Le nostre giornate erano scandite da prima e dopo le 17, quando mio marito tornava a casa e i bambini facevano a gara per andare in braccio al babbo. Senza di lui le giornate sono vuote, 24 ore tutte uguali. Quando è successo e dovevano dircelo anche i poliziotti piangevano. Hanno mandato l’unico che non aveva figli. Quando è entrato in casa c’erano le decorazione per la festa del babbo. Quando ci siamo conosciuti aveva smesso di andare sui go-kart. Aveva venduto la moto. Ed è morto sul lavoro.
A parlare è la moglie di un operaio morto mentre svolgeva il suo dovere.
Mi piaceva fare la camionista. Era un lavoro che avevo scelto io. Mi piaceva viaggiare. Mi piaceva quella solitudine. Dopo l’incidente, la carrozzina, la solitudine che ho vissuto non me la sono scelta. Per fortuna ho trovato un compagno fantastico. Ma è una fortuna che non capita a tutti. Lo stile di vita che abbiamo ci impone di correre sempre. Una volta si chiamava mondo del lavoro, oggi mercato perché c’è concorrenza. La responsabilità degli infortuni è di tutti, anche dei lavoratori. Alcuni, quando gli parli di sicurezza, ti dicono che hanno sempre fatto così, che le protezioni non servono, che fanno perdere tempo o sono fastidiose.

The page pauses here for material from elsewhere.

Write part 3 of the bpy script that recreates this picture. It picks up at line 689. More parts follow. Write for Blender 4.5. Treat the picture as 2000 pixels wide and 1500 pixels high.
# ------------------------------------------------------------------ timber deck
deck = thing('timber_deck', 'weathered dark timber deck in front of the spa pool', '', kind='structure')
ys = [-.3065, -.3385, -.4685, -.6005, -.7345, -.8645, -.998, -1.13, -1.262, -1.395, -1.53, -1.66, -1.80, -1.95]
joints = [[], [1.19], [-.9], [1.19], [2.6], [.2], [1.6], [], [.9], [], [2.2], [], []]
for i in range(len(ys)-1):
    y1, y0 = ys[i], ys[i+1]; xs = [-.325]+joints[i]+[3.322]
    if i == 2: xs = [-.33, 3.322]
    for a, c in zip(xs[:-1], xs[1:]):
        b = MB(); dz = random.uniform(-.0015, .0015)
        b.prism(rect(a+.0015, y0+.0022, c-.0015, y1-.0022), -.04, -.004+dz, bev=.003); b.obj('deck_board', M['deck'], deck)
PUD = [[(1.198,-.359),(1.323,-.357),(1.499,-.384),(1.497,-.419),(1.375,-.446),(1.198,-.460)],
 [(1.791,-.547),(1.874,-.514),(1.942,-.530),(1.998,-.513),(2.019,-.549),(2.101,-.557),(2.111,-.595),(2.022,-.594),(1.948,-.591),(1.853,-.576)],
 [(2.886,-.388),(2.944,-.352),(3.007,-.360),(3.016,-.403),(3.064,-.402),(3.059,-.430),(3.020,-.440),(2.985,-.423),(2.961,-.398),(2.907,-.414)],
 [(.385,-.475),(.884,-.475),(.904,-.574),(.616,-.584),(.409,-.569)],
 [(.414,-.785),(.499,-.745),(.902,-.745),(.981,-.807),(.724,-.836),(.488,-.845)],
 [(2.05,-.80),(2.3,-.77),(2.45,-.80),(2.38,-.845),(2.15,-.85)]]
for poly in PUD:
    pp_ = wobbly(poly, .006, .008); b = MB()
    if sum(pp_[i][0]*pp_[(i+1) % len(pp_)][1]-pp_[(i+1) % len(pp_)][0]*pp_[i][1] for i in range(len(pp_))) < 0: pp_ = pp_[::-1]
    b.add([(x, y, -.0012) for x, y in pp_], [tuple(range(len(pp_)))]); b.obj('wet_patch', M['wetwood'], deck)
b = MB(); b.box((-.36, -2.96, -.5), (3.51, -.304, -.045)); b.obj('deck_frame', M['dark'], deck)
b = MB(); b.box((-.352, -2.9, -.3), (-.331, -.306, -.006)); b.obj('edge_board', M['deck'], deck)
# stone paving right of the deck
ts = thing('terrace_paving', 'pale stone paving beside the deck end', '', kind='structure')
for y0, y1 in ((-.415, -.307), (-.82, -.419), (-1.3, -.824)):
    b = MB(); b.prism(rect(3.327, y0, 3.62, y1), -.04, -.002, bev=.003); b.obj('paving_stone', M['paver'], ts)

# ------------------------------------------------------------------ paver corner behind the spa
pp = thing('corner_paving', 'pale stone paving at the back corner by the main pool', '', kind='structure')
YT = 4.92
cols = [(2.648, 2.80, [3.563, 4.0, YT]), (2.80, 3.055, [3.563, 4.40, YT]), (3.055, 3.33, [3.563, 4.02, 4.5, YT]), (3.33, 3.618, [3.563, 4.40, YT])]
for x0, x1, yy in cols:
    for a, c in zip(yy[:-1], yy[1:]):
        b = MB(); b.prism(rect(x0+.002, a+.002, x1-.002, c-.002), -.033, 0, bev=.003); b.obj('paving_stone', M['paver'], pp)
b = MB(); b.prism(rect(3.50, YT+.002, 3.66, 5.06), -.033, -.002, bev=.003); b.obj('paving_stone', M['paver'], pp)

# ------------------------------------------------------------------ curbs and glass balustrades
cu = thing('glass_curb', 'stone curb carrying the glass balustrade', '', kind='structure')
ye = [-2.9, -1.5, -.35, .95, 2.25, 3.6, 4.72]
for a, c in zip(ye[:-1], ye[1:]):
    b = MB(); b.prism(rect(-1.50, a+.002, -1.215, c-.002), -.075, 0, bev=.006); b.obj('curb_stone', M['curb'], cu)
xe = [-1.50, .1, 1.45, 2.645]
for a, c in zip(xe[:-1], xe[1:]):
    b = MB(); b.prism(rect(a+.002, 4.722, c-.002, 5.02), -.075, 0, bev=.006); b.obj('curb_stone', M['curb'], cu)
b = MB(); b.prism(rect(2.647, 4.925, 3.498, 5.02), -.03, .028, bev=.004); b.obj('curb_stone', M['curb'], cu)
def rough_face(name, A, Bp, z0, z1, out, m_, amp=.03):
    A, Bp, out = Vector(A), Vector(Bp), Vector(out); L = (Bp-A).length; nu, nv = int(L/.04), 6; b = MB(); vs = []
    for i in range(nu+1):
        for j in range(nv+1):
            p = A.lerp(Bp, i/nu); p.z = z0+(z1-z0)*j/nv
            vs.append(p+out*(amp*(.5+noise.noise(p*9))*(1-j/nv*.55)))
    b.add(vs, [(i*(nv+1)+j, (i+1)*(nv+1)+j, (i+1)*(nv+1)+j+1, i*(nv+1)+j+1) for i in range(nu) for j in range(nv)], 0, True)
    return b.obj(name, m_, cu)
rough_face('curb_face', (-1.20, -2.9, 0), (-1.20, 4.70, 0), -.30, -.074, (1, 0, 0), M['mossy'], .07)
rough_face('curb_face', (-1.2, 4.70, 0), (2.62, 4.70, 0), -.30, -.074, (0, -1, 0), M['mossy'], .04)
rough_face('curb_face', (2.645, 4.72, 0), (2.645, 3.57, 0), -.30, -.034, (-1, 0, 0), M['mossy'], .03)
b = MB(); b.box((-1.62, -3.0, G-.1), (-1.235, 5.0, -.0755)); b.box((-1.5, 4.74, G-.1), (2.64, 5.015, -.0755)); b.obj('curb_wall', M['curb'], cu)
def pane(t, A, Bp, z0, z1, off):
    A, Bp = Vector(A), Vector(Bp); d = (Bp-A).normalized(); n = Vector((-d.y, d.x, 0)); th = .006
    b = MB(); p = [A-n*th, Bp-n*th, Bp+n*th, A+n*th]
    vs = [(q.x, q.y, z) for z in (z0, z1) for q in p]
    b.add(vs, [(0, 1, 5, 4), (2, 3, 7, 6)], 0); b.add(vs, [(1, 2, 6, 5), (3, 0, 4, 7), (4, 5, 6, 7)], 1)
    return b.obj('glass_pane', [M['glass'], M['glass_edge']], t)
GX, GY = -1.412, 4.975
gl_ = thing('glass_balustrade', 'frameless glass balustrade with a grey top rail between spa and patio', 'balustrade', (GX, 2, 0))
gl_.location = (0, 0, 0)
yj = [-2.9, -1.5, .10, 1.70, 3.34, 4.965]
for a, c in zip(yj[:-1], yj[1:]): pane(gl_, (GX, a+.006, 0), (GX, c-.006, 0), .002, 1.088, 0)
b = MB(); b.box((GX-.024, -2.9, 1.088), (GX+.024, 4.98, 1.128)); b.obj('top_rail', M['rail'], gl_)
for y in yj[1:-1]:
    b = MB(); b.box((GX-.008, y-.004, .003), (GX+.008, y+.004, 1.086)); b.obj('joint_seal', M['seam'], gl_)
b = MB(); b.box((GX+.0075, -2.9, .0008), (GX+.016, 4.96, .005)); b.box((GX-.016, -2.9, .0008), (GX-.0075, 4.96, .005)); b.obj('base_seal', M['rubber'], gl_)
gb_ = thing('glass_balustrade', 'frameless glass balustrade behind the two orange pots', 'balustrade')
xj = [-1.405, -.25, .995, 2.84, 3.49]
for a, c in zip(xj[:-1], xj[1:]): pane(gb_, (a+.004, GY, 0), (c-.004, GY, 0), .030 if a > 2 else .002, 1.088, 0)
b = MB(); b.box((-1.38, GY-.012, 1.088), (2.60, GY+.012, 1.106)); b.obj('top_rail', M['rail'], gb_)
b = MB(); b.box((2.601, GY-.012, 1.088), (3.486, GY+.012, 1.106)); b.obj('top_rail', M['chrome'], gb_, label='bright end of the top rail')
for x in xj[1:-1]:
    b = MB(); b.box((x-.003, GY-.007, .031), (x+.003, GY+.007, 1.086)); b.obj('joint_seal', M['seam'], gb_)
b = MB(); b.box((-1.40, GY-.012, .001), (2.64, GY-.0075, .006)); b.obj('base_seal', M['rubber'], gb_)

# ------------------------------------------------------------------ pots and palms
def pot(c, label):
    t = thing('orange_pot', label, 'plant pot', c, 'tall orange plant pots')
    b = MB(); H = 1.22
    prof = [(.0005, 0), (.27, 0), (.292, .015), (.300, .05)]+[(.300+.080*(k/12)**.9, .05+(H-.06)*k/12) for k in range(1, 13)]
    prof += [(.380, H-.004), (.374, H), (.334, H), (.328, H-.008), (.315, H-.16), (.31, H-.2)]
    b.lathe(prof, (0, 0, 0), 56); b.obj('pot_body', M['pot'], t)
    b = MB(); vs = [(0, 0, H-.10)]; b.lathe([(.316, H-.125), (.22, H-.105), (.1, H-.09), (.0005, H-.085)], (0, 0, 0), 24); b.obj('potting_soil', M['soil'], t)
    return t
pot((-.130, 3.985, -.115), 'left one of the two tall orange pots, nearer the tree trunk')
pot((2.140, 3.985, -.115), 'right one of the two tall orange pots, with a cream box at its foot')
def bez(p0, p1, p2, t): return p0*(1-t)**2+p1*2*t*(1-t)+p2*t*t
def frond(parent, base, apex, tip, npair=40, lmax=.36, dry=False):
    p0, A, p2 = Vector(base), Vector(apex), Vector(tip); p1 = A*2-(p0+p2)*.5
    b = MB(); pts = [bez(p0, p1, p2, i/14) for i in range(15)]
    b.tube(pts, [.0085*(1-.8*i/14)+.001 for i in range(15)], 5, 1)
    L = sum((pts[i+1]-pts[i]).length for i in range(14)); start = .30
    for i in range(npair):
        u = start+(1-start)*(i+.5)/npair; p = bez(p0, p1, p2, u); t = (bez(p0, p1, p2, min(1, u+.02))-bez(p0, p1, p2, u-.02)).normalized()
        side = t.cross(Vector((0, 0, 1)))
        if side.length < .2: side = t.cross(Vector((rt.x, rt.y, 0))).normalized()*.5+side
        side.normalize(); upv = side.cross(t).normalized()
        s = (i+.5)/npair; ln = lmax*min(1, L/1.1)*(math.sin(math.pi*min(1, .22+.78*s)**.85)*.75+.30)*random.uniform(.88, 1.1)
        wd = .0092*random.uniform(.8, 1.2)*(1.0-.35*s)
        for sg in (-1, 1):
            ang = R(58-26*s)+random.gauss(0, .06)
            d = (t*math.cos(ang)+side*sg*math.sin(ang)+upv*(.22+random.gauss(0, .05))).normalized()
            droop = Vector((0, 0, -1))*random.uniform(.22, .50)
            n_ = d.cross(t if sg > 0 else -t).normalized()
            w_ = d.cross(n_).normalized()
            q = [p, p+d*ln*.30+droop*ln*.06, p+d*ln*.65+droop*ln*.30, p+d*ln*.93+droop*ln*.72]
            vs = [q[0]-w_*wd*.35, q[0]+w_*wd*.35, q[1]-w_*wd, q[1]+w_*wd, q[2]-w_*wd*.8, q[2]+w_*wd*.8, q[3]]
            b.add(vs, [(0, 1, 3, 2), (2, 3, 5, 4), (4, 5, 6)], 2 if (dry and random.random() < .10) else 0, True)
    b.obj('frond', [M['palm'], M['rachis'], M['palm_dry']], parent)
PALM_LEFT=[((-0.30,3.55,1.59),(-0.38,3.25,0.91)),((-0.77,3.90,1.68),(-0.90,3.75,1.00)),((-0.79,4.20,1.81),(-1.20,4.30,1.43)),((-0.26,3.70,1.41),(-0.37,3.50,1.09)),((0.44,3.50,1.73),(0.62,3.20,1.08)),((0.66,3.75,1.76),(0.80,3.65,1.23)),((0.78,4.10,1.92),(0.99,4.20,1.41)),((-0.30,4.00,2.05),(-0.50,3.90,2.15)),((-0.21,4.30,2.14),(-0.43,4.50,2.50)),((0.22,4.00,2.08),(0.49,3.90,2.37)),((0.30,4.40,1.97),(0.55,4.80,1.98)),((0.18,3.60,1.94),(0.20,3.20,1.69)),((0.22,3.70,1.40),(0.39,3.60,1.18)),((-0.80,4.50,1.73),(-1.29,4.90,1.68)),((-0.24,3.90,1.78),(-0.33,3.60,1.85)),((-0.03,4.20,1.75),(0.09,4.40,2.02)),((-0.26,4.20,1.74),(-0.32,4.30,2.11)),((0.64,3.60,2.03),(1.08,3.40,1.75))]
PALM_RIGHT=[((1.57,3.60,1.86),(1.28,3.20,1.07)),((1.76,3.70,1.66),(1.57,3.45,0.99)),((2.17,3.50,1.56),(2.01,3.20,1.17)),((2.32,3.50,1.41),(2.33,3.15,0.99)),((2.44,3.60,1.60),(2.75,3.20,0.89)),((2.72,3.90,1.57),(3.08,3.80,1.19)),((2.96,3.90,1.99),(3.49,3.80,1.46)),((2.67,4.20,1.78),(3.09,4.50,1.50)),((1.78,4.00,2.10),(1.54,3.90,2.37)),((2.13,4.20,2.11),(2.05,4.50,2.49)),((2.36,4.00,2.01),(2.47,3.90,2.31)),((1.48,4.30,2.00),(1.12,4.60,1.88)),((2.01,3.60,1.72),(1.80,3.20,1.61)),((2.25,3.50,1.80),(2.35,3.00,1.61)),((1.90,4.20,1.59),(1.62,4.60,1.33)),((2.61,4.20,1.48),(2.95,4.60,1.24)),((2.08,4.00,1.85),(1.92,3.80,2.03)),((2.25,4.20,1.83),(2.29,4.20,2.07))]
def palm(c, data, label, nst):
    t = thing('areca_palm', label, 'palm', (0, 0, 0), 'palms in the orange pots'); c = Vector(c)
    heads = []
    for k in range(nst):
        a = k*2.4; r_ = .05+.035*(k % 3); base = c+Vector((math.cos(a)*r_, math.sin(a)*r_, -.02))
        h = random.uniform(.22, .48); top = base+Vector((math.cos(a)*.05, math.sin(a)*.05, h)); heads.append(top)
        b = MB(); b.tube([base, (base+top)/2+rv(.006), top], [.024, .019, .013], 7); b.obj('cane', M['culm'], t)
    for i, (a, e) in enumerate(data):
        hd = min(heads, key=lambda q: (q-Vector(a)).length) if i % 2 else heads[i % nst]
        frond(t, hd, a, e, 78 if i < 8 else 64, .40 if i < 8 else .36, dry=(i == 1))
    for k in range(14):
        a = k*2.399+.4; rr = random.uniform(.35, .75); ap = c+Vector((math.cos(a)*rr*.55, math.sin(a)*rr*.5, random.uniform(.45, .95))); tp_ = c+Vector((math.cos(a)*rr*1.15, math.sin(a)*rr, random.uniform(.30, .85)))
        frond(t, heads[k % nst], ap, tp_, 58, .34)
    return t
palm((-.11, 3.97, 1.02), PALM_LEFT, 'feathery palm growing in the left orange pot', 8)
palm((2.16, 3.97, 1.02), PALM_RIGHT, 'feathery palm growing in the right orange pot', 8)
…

A parlare è una lavoratrice del settore autotrasporti rimasta tetraplegica dopo un incidente sul lavoro.
In quel cantiere non c’era nulla di sicuro. Quasi mi sento in colpa. Lavoro in una grande multinazionale della farmaceutica dove la sicurezza è ovunque. Ci sono persino i cartelli che ci invitano a usare il corrimano quando scendiamo le scale. Se potessi tornare indietro porterei via mio padre da quel maledetto cantiere dove non c’era neanche la dignità
A parlare è la figlia di un operaio morto in un cantiere edile.
Sono solo alcune delle testimonianze ascoltate durante l’evento organizzato dalla Fillea-Cgil La Repubblica delle vittime del dovere. Un momento di riflessione per fare capire che dietro i numeri ci sono vite spezzate e vittime collaterali. Che molto spesso l’informazione mette in prima pagina la strage ma si dimentica del singolo lavoratore morto.
Durante l’evento è stato presentato il libro Operaicido, scritto da Bruno Giordano e Marco Patucchi e il primo numero della rivista Sindacato Nuovo edito dalla Fillea. L’evento è stato anche un’occasione di confronto con esponenti della politica come Chiara Gribaudo del Partito Democratico e Presidente della Commissione parlamentare di inchiesta sulle condizioni di lavoro in Italia, sullo sfruttamento e sulla tutela della salute e della sicurezza nei luoghi di lavoro pubblici e privati, Vittoria Baldino del Movimento Cinque Stelle e Tino Magni di Alleanza Verdi e Sinistra.
Durante l’incontro la Fillea ha ribadito la propria valutazione sul Decreto Sicurezza, da poco approvato dal Consiglio dei Ministri. Per gli edili della Cgil l’introduzione del badge di cantiere è una buona notizia, ma al momento è una misura vuota, che va costruita. Sul fronte controlli, la Fillea denuncia una disorganizzazione e una frammentazione delle ispezioni, con molti enti che quasi sempre non comunicano tra di loro. Gli ispettori, sostiene il sindacato, devono essere ben pagati e gli devono essere rinnovati i contratti, altrimenti vanno sul mercato dove trovano offerte molto più allettanti.
Per la segretaria confederale della Cgil, Francesca Re David, il decreto non incide e non cerca di cambiare un modello di fare impresa che aumenta la precarietà e non incentiva la sicurezza. Non c’è, prosegue, lo stop ai sub appalti a cascata, non si fa riferimento all’istituzione di una Procura nazionale, non viene istituito il reato di omicidio sul lavoro, e non è nemmeno previsto il patrocinio gratuito alle famiglie delle vittime.
Sul Dl Sicurezza Gribaudo ha sottolineato che si poteva fare di più, anche attraverso un confronto parlamentare che non c’è stato.